By David Oppenheimer, The Daily Californian
If we want to make a point by holding bake sales with differential pricing based on race, let’s get the prices right. It is empirically well established that blacks and Hispanic Americans pay more for goods and services, while getting less than white Americans.
As I described in a recent law review article on Proposition 209, if we take a statistically typical black high school senior from the Bay Area, here’s what the differential pricing really looks like: “It is likely that his or her (hereafter his) African American parents earn substantially less than similarly educated whites. They are less likely to be hired or promoted than similarly qualified whites and earn less even if they do hold similar jobs. Even correcting for income, they have far less wealth than whites of similar income, in significant part because … (of discriminatory government policies). If these African American parents were able to buy a home, it was probably in a minority neighborhood, where home values rise less quickly than in white neighborhoods … They were more likely to need a car to get to and from that home, because subsidized public transportation is disproportionately provided to white neighborhoods … (but) car ownership remains out of reach for more African Americans than whites in part because car dealers charge whites less than blacks for identical cars, and dealers charge a higher interest rate to blacks than they do to whites with the same credit ratings.
“(In minority neighborhoods,) there is less attention paid to … public infrastructure investments, including garbage collection, street sweeping, road and sign repair, street lights, fire fighting, water and sewer systems, libraries, parks and other services that support neighborhood development.
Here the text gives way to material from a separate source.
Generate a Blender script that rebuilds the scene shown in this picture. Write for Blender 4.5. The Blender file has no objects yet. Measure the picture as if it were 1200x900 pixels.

Why? Partly because the Republican Party has written off the black vote and often works to suppress it. But it is also because there are fewer black voters per capita because so many black men (currently one in four) have been disenfranchised by our criminal justice system, in which African Americans — as compared to similarly situated whites — are more likely to be (affected, compared with whites who have) engaged in the same conduct.
“What has his experience been at school? He has probably been disciplined more than white students who engaged in the same conduct. His school probably has far fewer resources than schools serving white neighborhoods, including textbooks, classroom space … computers, library resources, academic counseling, pre-college counseling, college preparatory classes, advanced placement classes … and athletic facilities. He will probably get little or no meaningful pre-college counseling and thus will not know which classes he needs to take to qualify for UC or CSU, nor how he should be preparing for the SAT. His teachers are far less likely to have teaching experience or even permanent teaching credentials … (and) are likely to expect less of him academically than they do of otherwise similarly situated white students.
“If he has looked for a summer or part-time job … employers are less likely to offer him a job than similarly or even less qualified white applicants. In one recent study, employers actually preferred white ex-cons over equally qualified black applicants with no criminal record. If he was offered a job, the pay was probably lower and the job responsibilities less desirable than that offered to white students of the same age, experience and qualifications.
“If all of this has not left our high school senior feeling like an outsider in his own country, he merely needs to go shopping in any local mall or downtown business district. It is likely that as he enters most stores he will be regarded as a likely potential shoplifter, followed or watched by store personnel. If he stands near a white person on an elevator or at a check-out counter, he is likely to notice that white person clutching his wallet or her purse, probably unconsciously.”
When that student, despite the disadvantages he faces because of racism, nonetheless makes it to Cal, he has already paid far more than the statistically typical white student sitting next to him in class. So let’s adjust those prices to reflect the truth about racial disadvantage.